## start Given information

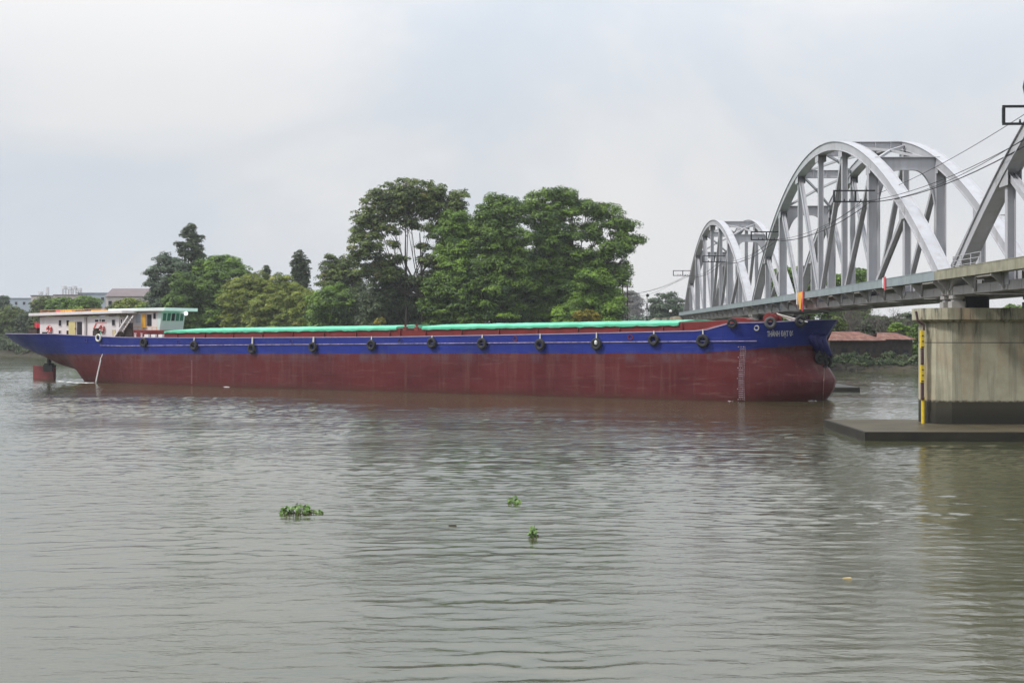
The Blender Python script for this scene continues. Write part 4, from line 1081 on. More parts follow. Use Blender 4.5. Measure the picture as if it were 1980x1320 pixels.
def tree(label, d, lobes, pal, leaf=.55, dens=1.0, trunks=None, bark='bark', cat='tree', name='tree', group=TG, clump=None, seed=None, branch=True, gap=0.0, droop=0.0, up=.5, limb=(.25, .8), tr=.016):
    """lobes in photo pixels (x, y, rx, ry[, depth offset m]) at distance d -> real 3D lobes"""
    k = d/F; L3 = []; skirt = group == TG or 'bamboo' in group or 'behind' in group
    leaf *= .8
    if skirt and lobes[0][1] > 0 and not trunks or 'bamboo' in name:
        xa_ = min(l[0]-l[2]*.7 for l in lobes); xb_ = max(l[0]+l[2]*.7 for l in lobes); yb_ = max(l[1]+l[3]*.5 for l in lobes); w_ = (xb_-xa_)/2
        lobes = list(lobes)
        yy_ = yb_
        while yy_ < 640:
            for q in (-.55, 0, .55): lobes.append(((xa_+xb_)/2+q*w_, yy_, w_*.5, 15))
            yy_ += 20
    seed = seed if seed is not None else int(lobes[0][0]*7+d)
    rg = random.Random(seed)
    for i, l in enumerate(lobes):
        dd = l[4] if len(l) > 4 else rg.uniform(-1, 1)*min(l[2], l[3])*k*.7
        p = at(l[0], l[1], d); rx, rz = l[2]*k*1.03, l[3]*k*1.04
        L3.append((p.x, d+dd, p.z, rx, max(1.2, (rx+rz)/2*.95), rz))
    cxm = sum(l[0]*l[3] for l in L3)/sum(l[3] for l in L3)
    bx = trunks[0][0] if trunks else None
    base = Vector(((bx-CX)*k if bx else cxm, d, 0)); base.z = ground_z(base.x, d) - .2
    root = empty(name, base)
    crown = leaves_mesh('crown', [(a-base.x, b-base.y, c-base.z, e, f, g) for a, b, c, e, f, g in L3], LM[pal], root, leaf, dens, clump, up, seed, droop, gap=gap)
    m = MB(); tops = sorted(L3, key=lambda l: -l[2])
    H = max(l[2] for l in L3) - base.z
    tl = trunks or [(None, None)]
    r0 = max(.12, H*tr)
    for ti, t in enumerate(tl):
        x0 = ((t[0]-CX)*k - base.x) if t[0] else 0
        xt = tops[0][0]-base.x if len(t) < 2 or t[1] is None else (t[1]-CX)*k - base.x
        ht = H*.9 if len(t) < 3 else (HY - t[2])*k + CZ - base.z
        pts = []; rs = []
        for q in range(7):
            f = q/6; pts.append((x0+(xt-x0)*f**1.5+rg.uniform(-.12, .12), rg.uniform(-.2, .2), ht*f)); rs.append(r0*(1-.75*f))
        m.tube(pts, rs, 8)
        if branch:
            for l in L3:
                if len(tl) > 1 and (L3.index(l) % len(tl)) != ti: continue
                zf = max(limb[0], min(limb[1], (l[2]-base.z)/H*.62)); i0 = int(zf*6); p = Vector(pts[i0]); q = Vector((l[0]-base.x, l[1]-base.y, l[2]-base.z))
                mid = p.lerp(q, .5) + Vector((0, 0, -.04*H+rg.uniform(-.3, .3))); m.tube([p, mid, q], [r0*.4, r0*.26, r0*.1], 6)
                for _ in range(4):
                    e = q + Vector((rg.uniform(-1, 1)*l[3], rg.uniform(-1, 1)*l[4], rg.uniform(-.2, .9)*l[5]))*.8
                    m.tube([mid.lerp(q, rg.uniform(.2, .9)), e], [r0*.14, r0*.05], 5)
    m.build('trunk', M[bark], root, fixn=False)
    tag(root, label, cat, group)
    return root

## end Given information

Give the count of lines in the data shown above that contain "pixels", and nothing else.

2